Ucciso perché sapeva del golpe

Ho uno scoop che farà tremare l’Italia” aveva confidato, anche se qualcuno ha legato questa frase al tentato golpe Borghese del dicembre 1970. Facendo le domande giuste, alle persone sbagliate era venuto a sapere del piano che il principe nero Junio Valerio Borghese stava preparando con l’aiuto dei boss siciliani e coinvolgendo Cosa Nostra. La soffiata dei suoi ex compagni si era trasformata in una condanna a morte.
Che sia uno o l’altro scoop, una cosa è certa. I rapitori hanno agito tradendo una certa fretta e, se vogliamo, imprudenza. Questo dimostrerebbe urgenza di far sparire il giornalista subito, forse perché aveva scoperto qualcosa di veramente “scottante”.

Si seguì anche la pista del sequestro come punizione per aver ficcato il naso con le sue inchieste nel traffico di sostanze stupefacenti. Conosceva a perfezione il territorio e conosceva la mafia, ne controllava i movimenti, tanto che se sentiva il suono della sirena di un’ambulanza o dei carabinieri montava in macchina per vedere dove fosse diretta. Era l’unico giornalista ad avere accesso alla casa di Serafina Battaglia, famosa in tutta Italia per aver accusato nella Sicilia degli anni Sessanta Vincenzo Rimi, il boss di Alcamo, di avere assassinato suo marito.

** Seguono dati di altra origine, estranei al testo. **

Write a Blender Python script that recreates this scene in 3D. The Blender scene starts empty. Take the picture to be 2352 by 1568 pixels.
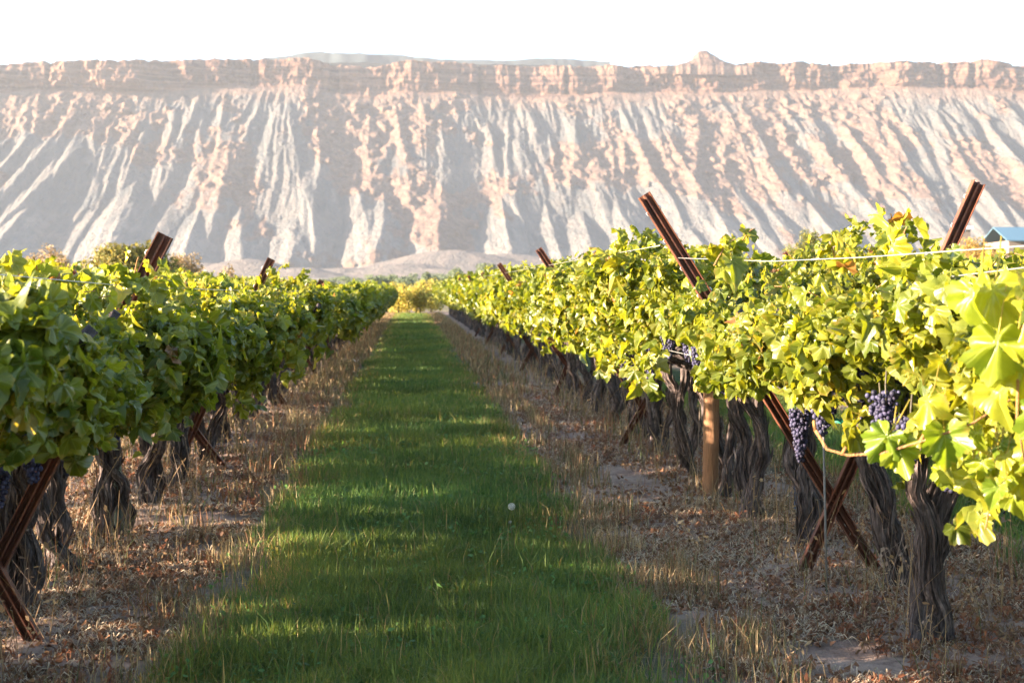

Per decenni investigatori, giornalisti e storici si sono chiesti quali scoperte potesse aver effettuato il giornalista per meritare una fine così atroce. Alla fine, il caso De Mauro è finito in archivio, ma resta uno dei più misteriosi gialli palermitani, una trama che si intrecciata con tanti altri affaire italiani. Basti pensare che tutti è tre gli uomini in divisa che indagarono sulla sua scomparsa (il capitano Giuseppe Russo, il generale Carlo Alberto dalla Chiesa e il commissario Boris Giuliano) morirono, uccisi dalla Mafia.